You won’t know Mr. Robinson. He was just another mongrel pup of obscure parentage, scrawny, sick and starving — the sort of stray you would find wandering around the centre of any big city in Britain.

The city in Mr. Robinson’s case is Manchester, where he was picked up and taken to a home for stray dogs. Life wasn’t too bad for him for a while. He had a place to sleep and some good, solid food.

But the dogs’ home can’t afford to feed stray dogs forever. And as no one had come along to claim him. Mr. Robinson faced execution.

That was when Patricia Phoenix came into the picture.

Pat Phoenix with two dogs
A smiling Pat Phoenix hugs her two pets – Mr. Robinson the mongrel, left, and Mr. Smith, the corgi

Pat had just lost one of her own two dogs, Scamp. He had been knocked down in the road outside her home — and her pedigree corgi, Mr. Smith, was pining for him.

“At first I thought of buying another pedigree dog like Mr. Smith,” said Pat. “and then I remembered how much fun we had had with Scamp.

“He was a mongrel I found outside the studios, being led away to a dogs’ home and eventual execution, too.

“So I decided to get in touch with the home again and find out if there were any other mongrels due to be destroyed.”

There were indeed.
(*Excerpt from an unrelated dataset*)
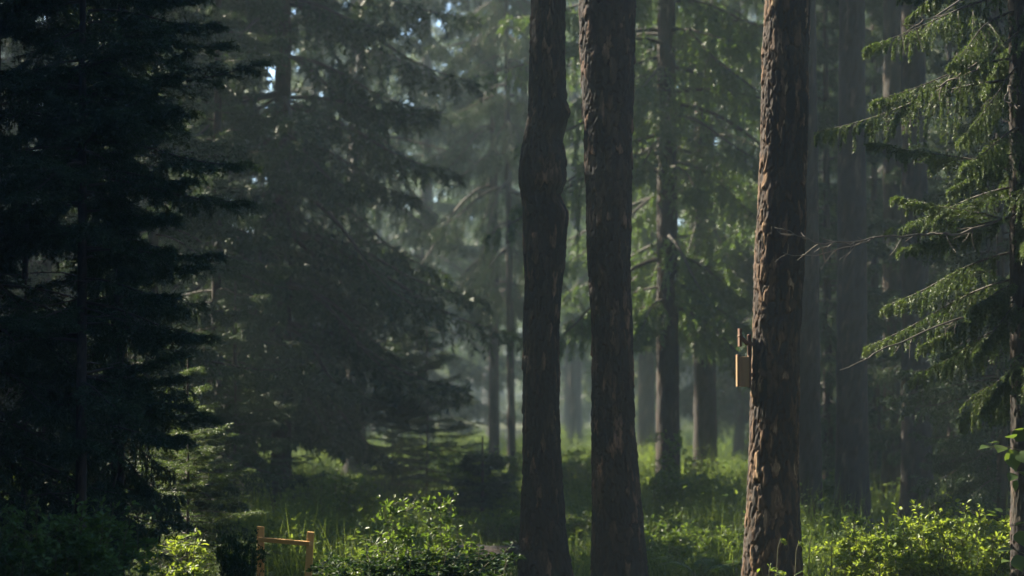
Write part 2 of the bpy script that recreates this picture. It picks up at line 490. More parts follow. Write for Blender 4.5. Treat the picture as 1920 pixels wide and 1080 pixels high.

A number of dogs, including Mr Robinson, were destined to be killed the following day.

The home closed at five o’clock that evening, and Pat couldn’t get away from the studios in time to get there.
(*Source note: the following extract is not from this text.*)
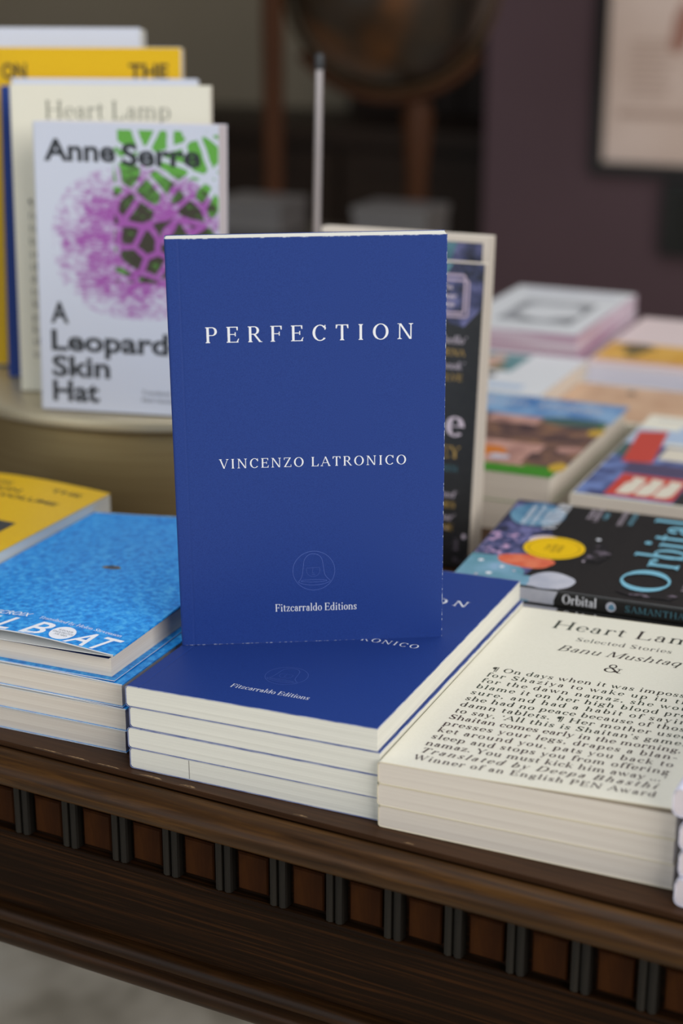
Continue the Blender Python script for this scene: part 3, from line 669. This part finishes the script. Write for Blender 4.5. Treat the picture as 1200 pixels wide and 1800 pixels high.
def cream_up_decor(cv):
    cv.text('Heart Lamp', 22, 176.6, 11.4, GREYGREEN, width=82)
    cv.text('Selected Stories', 64.5, 163, 4.9, GREYGREEN, width=49, align='c')
    cv.text('Banu Mushtaq', 65, 148.5, 7.2, GREYGREEN, width=62, align='c', shear=.26)
    for i, s_ in enumerate(HL_LINES): cv.text(s_, 9.6, 121 - i * 8.2, 4.8, GREENINK, width=106)
hl2 = paperback('paperback_book', 129, 198, 11, CREAM, CREAM, PAGE2, hinge=0, decor=cream_up_decor)
upright(hl2, (-264.8, 316.5, 82.0), 21.04, 85.81, 'cream paperback standing behind the purple and green cover on the plinth')
bl2 = paperback('paperback_book', 125.2, 194.5, 10, decor=blue_decor, m_cover=BLUE, m_edge=CUT, m_page=PAGE, hinge=7)
upright(bl2, (-292.5, 341.5, 82.0), 22.4, 82.2, 'blue paperback standing on the plinth behind the cream one, edge showing')
gr2 = paperback('paperback_book', 126, 198.5, 9, COOLWHITE, COOLWHITE, PAGE, hinge=0)
upright(gr2, (-293.9, 356.0, 82.0), 22.4, 82.2, 'plain pale paperback standing between the blue and the yellow book on the plinth')
def vol_up(cv):
    cv.sans('ON', 13, 196, 10, BLACKINK, width=17, bold=.03); cv.sans('THE', 100, 196, 10, BLACKINK, width=27, bold=.03)
    cv.sans('CALCULATION', 12, 181, 9, BLACKINK, width=92, bold=.03); cv.sans('OF VOLUME', 42, 166, 9, BLACKINK, width=78, bold=.03)
yl2 = paperback('paperback_book', 136, 217, 16, YELLOW, CUTWHITE, PAGE2, hinge=0, decor=vol_up)
upright(yl2, (-325, 372, 82.0), 22.9, 83.2, 'yellow paperback standing on the plinth, black letters along its head')
wh2 = paperback('paperback_book', 131, 227, 28, COOLWHITE, COOLWHITE, PAGE, hinge=0, r=4)
upright(wh2, (-368.5, 405.5, 82.0), 22.9, 83.9, 'thick white paperback standing rearmost on the plinth, behind the yellow one')

# ================================================================ black paperbacks standing in the middle
NEBULA = noisy('blue_violet_nebula', [(.36, srgb(26, 30, 46)), (.5, srgb(62, 66, 104)), (.66, srgb(120, 120, 168))], nscale=75, detail=5, rough=.4)
TEALSKY = noisy('teal_sky_print', [(.35, srgb(50, 92, 110)), (.65, srgb(92, 140, 152))], nscale=60, detail=4, rough=.4)
STARDUST = noisy('star_specks', [(.56, srgb(26, 26, 28)), (.68, srgb(110, 100, 112))], nscale=160, detail=5, rough=.4)
MAUVE = mat('mauve_frame_print', srgb(186, 168, 186), .45)
def black_decor(w_, h_):
    def d(cv):
        cv.poly(NEBULA, [(60, h_ - .5), (60, 160), (92, 168), (102, 150), (112, 148), (121, 158), (w_ - .6, 162), (w_ - .6, h_ - .5)])
        cv.poly(TEALSKY, [(40, h_ - .6), (40, 168), (86, 170), (98, 176), (104, h_ - .6)])
        cv.blob(STARDUST, 115, 13, 9, 9, .3, 5); cv.blob(SOFTPINK, 119.3, 20, 1.3, 1.6); cv.blob(SOFTPINK, 108, 24, .8, .8)
        for k, o_ in ((0, 0), (1, 2.4)):      # nested book outlines of the prize badge
            x1_, y1_, y0_ = 111.6 + o_, 178.6 - 3 * k, 156.2 - 2.2 * k
            cv.line(MAUVE, [(60, y1_), (x1_ - 1, y1_), (x1_, y1_ - 1), (x1_, y0_ + 1), (x1_ - 1, y0_), (60, y0_)], 1.5 - .2 * k)
        cv.sans('The', 104, 170, 2.8, SOFTPINK, width=6, align='r', bold=.02)
        cv.sans('Booker', 107, 164.6, 3.2, SOFTPINK, width=18, align='r', bold=.02); cv.sans('Prize', 105.5, 159.8, 3.2, SOFTPINK, width=14, align='r', bold=.02)
        cv.text('hello\u2019', 114, 137.8, 4.6, SOFTPINK, align='r', shear=.2, bold=10); cv.text('MENA', 113.8, 130.6, 4.0, GOLD, align='r', bold=10)
        cv.text('book\u2019', 113.6, 122.4, 4.6, SOFTPINK, align='r', shear=.2, bold=10); cv.text('TWELVE', 113.2, 115.4, 4.0, GOLD, align='r', bold=10)
        cv.text('e', 115.5, 81.8, 18, SOFTPINK, align='r', bold=26)
        cv.text('EY', 114.2, 68.2, 7.2, GOLD, align='r', bold=14)
        cv.text('TEEN', 113.2, 59.8, 3.6, TEALINK, align='r', bold=10)
        cv.text('and\u2019', 113.2, 43.6, 4.0, SOFTPINK, align='r', shear=.2, bold=10); cv.text('TIMES', 112.8, 37.2, 3.6, GOLD, align='r', bold=10)
        cv.text('our\u2019', 112.4, 29.4, 4.0, SOFTPINK, align='r', shear=.2, bold=10); cv.text('TIME', 112.2, 23, 3.6, GOLD, align='r', bold=10)
    return d
kf = paperback('paperback_book', 123, 185.9, 12, BLACK, BLACK, PAGE2, hinge=0, decor=black_decor(123, 185.9), m_back=PAGE2)
upright(kf, (-68.74, 320.42, .4), 2.29, 84.78, 'black paperback standing behind the upright blue one, large white letter e on it')
def black_back(cv):
    cv.poly(NEBULA, [(40, 193.8), (40, 180), (105.8, 180), (105.8, 193.8)]); cv.poly(TEALSKY, [(20, 193.7), (20, 182), (86, 182), (90, 193.7)])
kb = paperback('paperback_book', 110, 198, 12, BLACK, PAGE2, PAGE2, hinge=0, decor=black_back, border=4.0, m_back=PAGE2)
upright(kb, (-61.5, 349.4, .6), 2.6, 86.6, 'cream-bordered dark paperback standing behind the black one, only its head showing')
MRED = mat('maroon_card', srgb(96, 30, 44), .5)
rd = paperback('paperback_book', 110, 40, 14, MRED, MRED, PAGE2, hinge=0)
place(rd, (-60, 212, .3), 0); rd.scale = (1, 1, 1)
tag(rd, 'small maroon book lying behind the blue stack at the foot of the black paperback', 'book')

# ================================================================ black paperbacks lying spine forward
ORANGE = noisy('coral_print', [(.35, srgb(214, 92, 62)), (.65, srgb(232, 128, 92))], nscale=120, detail=4, rough=.4)
GREYMOON = noisy('pale_grey_print', [(.35, srgb(178, 182, 196)), (.65, srgb(206, 206, 216))], nscale=60, detail=3, rough=.4)
BLUEPLANET = noisy('blue_planet_print', [(.35, srgb(64, 112, 146)), (.65, srgb(104, 150, 176))], nscale=60, detail=4, rough=.4)
VIOLET = noisy('violet_speckle_print', [(.40, srgb(46, 54, 92)), (.54, srgb(92, 96, 140)), (.64, srgb(206, 164, 196))], nscale=210, detail=4, rough=.4)
TEALPALE = noisy('pale_teal_print', [(.35, srgb(84, 142, 158)), (.6, srgb(128, 172, 196)), (.7, srgb(150, 180, 212))], nscale=40, detail=3, rough=.4)
STICKER = mat('yellow_sticker', srgb(240, 196, 8), .35); STICKINK = mat('sticker_ink', srgb(150, 112, 6), .45)
OT = 9.3
olift = lambda x, y: 4.2 * max(0, x / 133) ** 2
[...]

In view of the exceptional circumstances, however, the authorities agreed to waive their rules and let Pat visit the home in the evening to choose a dog.
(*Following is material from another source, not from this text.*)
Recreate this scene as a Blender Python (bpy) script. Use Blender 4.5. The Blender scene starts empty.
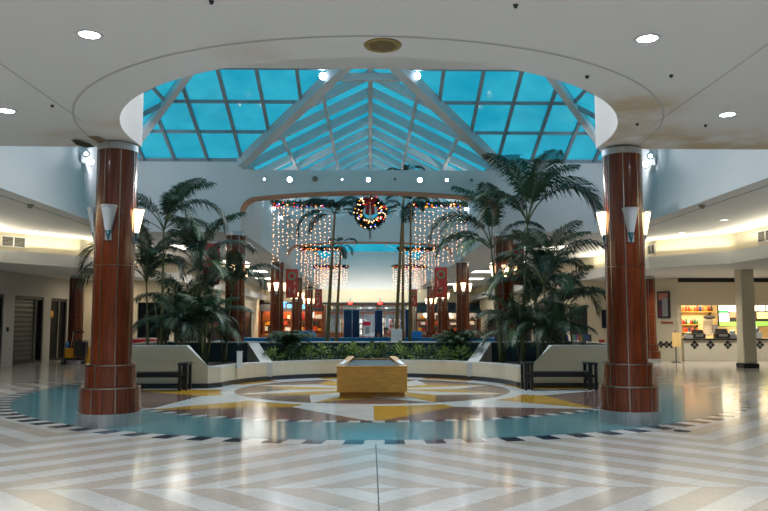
import bpy, math, random, ast
from mathutils import Vector, Matrix
random.seed(7)
PI = math.pi
S = bpy.context.scene
COL = S.collection

# ------------------------------------------------------------------ materials
def lin(c):
    return tuple(((v/255.0)/12.92 if v/255.0 <= 0.04045 else (((v/255.0)+0.055)/1.055)**2.4) for v in c)

def newmat(name):
    m = bpy.data.materials.new(name); m.use_nodes = True
    nt = m.node_tree
    return m, nt, nt.nodes['Principled BSDF']

def mat(name, rgb, rough=0.6, metal=0.0, var=0.0, scale=6.0, spec=0.5, bump=0.0, stretch=None, coat=0.0, detail=3.0):
    m, nt, b = newmat(name)
    c = lin(rgb)
    b.inputs['Roughness'].default_value = rough
    b.inputs['Metallic'].default_value = metal
    b.inputs['Specular IOR Level'].default_value = spec
    b.inputs['Coat Weight'].default_value = coat
    b.inputs['Base Color'].default_value = (*c, 1)
    if var > 0 or bump > 0:
        tc = nt.nodes.new('ShaderNodeTexCoord')
        mp = nt.nodes.new('ShaderNodeMapping')
        if stretch: mp.inputs['Scale'].default_value = stretch
        nt.links.new(tc.outputs['Object'], mp.inputs['Vector'])
        n = nt.nodes.new('ShaderNodeTexNoise')
        n.inputs['Scale'].default_value = scale; n.inputs['Detail'].default_value = detail
        nt.links.new(mp.outputs[0], n.inputs['Vector'])
        if var > 0:
            r = nt.nodes.new('ShaderNodeValToRGB')
            r.color_ramp.elements[0].position = 0.3; r.color_ramp.elements[1].position = 0.7
            r.color_ramp.elements[0].color = (*[max(0, v*(1-var)) for v in c], 1)
            r.color_ramp.elements[1].color = (*[min(1, v*(1+var)) for v in c], 1)
            nt.links.new(n.outputs['Fac'], r.inputs[0])
            nt.links.new(r.outputs[0], b.inputs['Base Color'])
        if bump > 0:
            bp = nt.nodes.new('ShaderNodeBump'); bp.inputs['Strength'].default_value = bump
            bp.inputs['Distance'].default_value = 0.01
            nt.links.new(n.outputs['Fac'], bp.inputs['Height'])
            nt.links.new(bp.outputs[0], b.inputs['Normal'])
    return m

def emit(name, rgb, strength):
    m, nt, b = newmat(name)
    c = lin(rgb)
    b.inputs['Base Color'].default_value = (*c, 1)
    b.inputs['Emission Color'].default_value = (*c, 1)
    b.inputs['Emission Strength'].default_value = strength
    return m

class Ex:
    """tiny expression compiler: python arithmetic -> math nodes"""
    def __init__(self, nt, env): self.nt, self.env = nt, dict(env)
    def op(self, o, *a):
        n = self.nt.nodes.new('ShaderNodeMath'); n.operation = o
        for i, v in enumerate(a):
            if isinstance(v, (int, float)): n.inputs[i].default_value = v
            else: self.nt.links.new(v, n.inputs[i])
        return n.outputs[0]
    def __call__(self, src): return self.ev(ast.parse(src, mode='eval').body)
    def ev(self, e):
        if isinstance(e, ast.Constant): return float(e.value)
        if isinstance(e, ast.Name): return self.env[e.id]
        if isinstance(e, ast.UnaryOp): return self.op('MULTIPLY', self.ev(e.operand), -1.0)
        if isinstance(e, ast.BinOp):
            k = {ast.Add:'ADD', ast.Sub:'SUBTRACT', ast.Mult:'MULTIPLY', ast.Div:'DIVIDE'}[type(e.op)]
            return self.op(k, self.ev(e.left), self.ev(e.right))
        if isinstance(e, ast.Compare):
            k = {ast.Lt:'LESS_THAN', ast.Gt:'GREATER_THAN'}[type(e.ops[0])]
            return self.op(k, self.ev(e.left), self.ev(e.comparators[0]))
        if isinstance(e, ast.Call):
            k = {'sqrt':'SQRT','sin':'SINE','cos':'COSINE','atan2':'ARCTAN2','abs':'ABSOLUTE','floor':'FLOOR',
                 'frac':'FRACT','pp':'PINGPONG','mn':'MINIMUM','mx':'MAXIMUM','rnd':'ROUND'}[e.func.id]
            return self.op(k, *[self.ev(a) for a in e.args])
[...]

And it didn’t take her long to select Mr. Robinson.

Why?

“I couldn’t leave him there to die,” said Pat, when I met her the other day, exercising an exuberant Mr Smith and a regenerated Mr. Robinson.

“It was the way he looked at me — like the saddest little dog in the world.”

Mr. Robinson, I’m told, is settling down very comfortably in Pat’s elegant Cheshire home. And life, it seems, isn’t always such a dog’s life, after all. Even for stray dogs.

“It was a pity we couldn’t save all the dogs that were due to be destroyed, though,” said Pat. “You’d think there would be enough people in a place as big as Manchester to find homes for a handful of strays, wouldn’t you?”